With 1k resistors, assuming the LEDs have a Vf of 2v, there will be ~3mA current per lit LED, up to ~48mA total for just the LEDs.

The 74HCT573 is an octal transparent latch/octal D-type FF with 3-state outputs. Our OP is trying to latch some kind of data and display it when some event triggers the latch.

 

This is not an automotive application. It is used to monitor depths of holes that are being drilled. LED's will go out when the depth is reached. The signals can be latched for data collection purpose. I will see what I can do to get rid of the relay's. K1 one is used to completely remove the load from the battery when the 10 minutes expires, this will stop any draw unnecessarily on the battery when not in use. I will also look into the way I have the transistor placed. Any comments on how the transistor should placed in the circuit?

 

Basically series pass. You can use power BJT types, and if the power supply voltage is big enough you can use MOSFETs. Pay attention to polarities. How experienced are you with transistors in general? I can sketch something up if you need it.

 

I would appreciate any help Bill, if you have spare time to sketch something that would be great.... Thanks

 

Example 1 is good for medium and low power applications. You do have to pay attention to wattages of the resistors.

If the voltage in is +12V then the voltage at the base is +11.3V. R2 would carry 0.0113A, so the power across the resistor is V * A = 0.128W, a ¼W would work. This power is continuous, but is still much better than a relay. As a general rule of thumb a BJT can conduct 10X the current on the base, so max current for this switch is around 0.113A.

The circuit in example 2 is better, but MOSFETs have the limitation of their bias voltage. Figure 10V on the gate as a minimum. They draw a quick surge while switching, then draw almost nothing after. Power MOSFETs can handle unbelievable amounts of current at a very low ohmage. If you need lower voltage you can use a logic level MOSFET. They are more delicate to ESD and you can't overdrive the gate even a little, but it will work.

In both cases S1 can be logic or a switch. In many cheap circuits with low power applications you can use a capacitor on the gate of the MOSFET instead of a switch. Discharge the cap, and the circuit will turn off automatically after a set duration. You can not do this with power though, because the MOSFET will linger in its linear region for a long time, generating heat.

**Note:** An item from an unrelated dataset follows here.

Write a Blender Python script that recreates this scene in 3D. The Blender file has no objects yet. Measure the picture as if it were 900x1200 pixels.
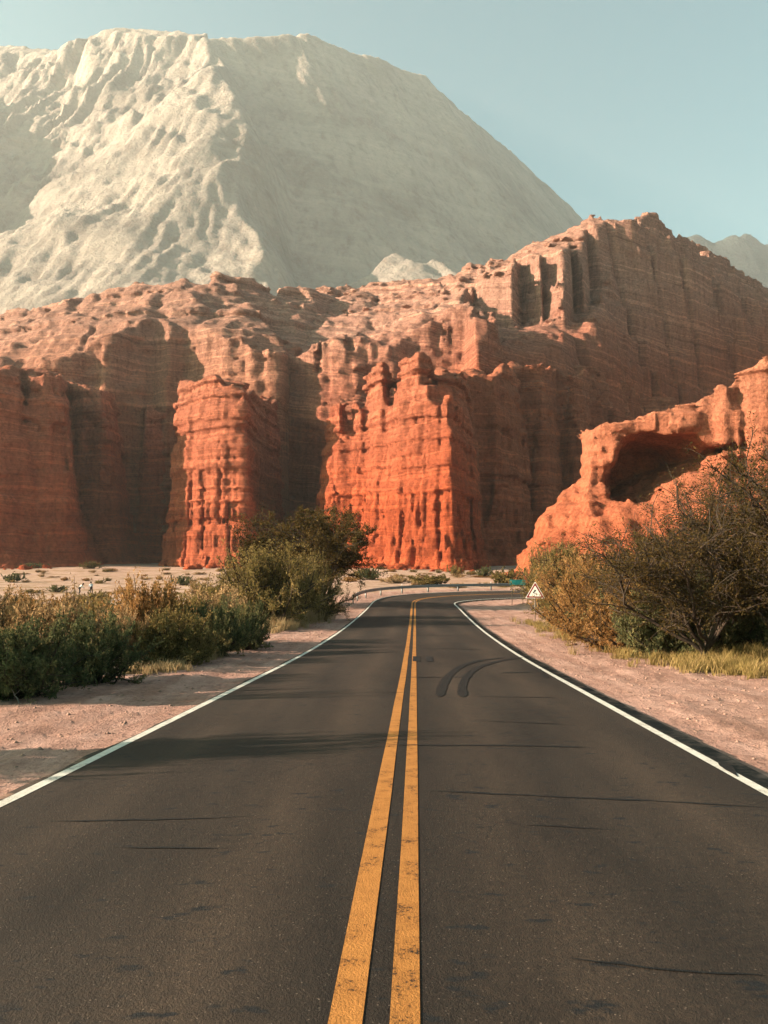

A typical example of what would turn a circuit on/off like this on both examples is an open collector comparator.

 

Thanks for the info Bill. I have redesigned the power on/auto off circuit and the latching circuit to remove the relays. Do you see any issues? When PB1 is pressed it will supply power to both the 5V regulator and the timer. When PB1 is released it will start counting and when the timer is finished it will isolate the batteries from the entire circuit.

 

Pin 4 of a 555 (or CMOS 555) can not be left floating. You need a resistor going to Vcc on pin 4.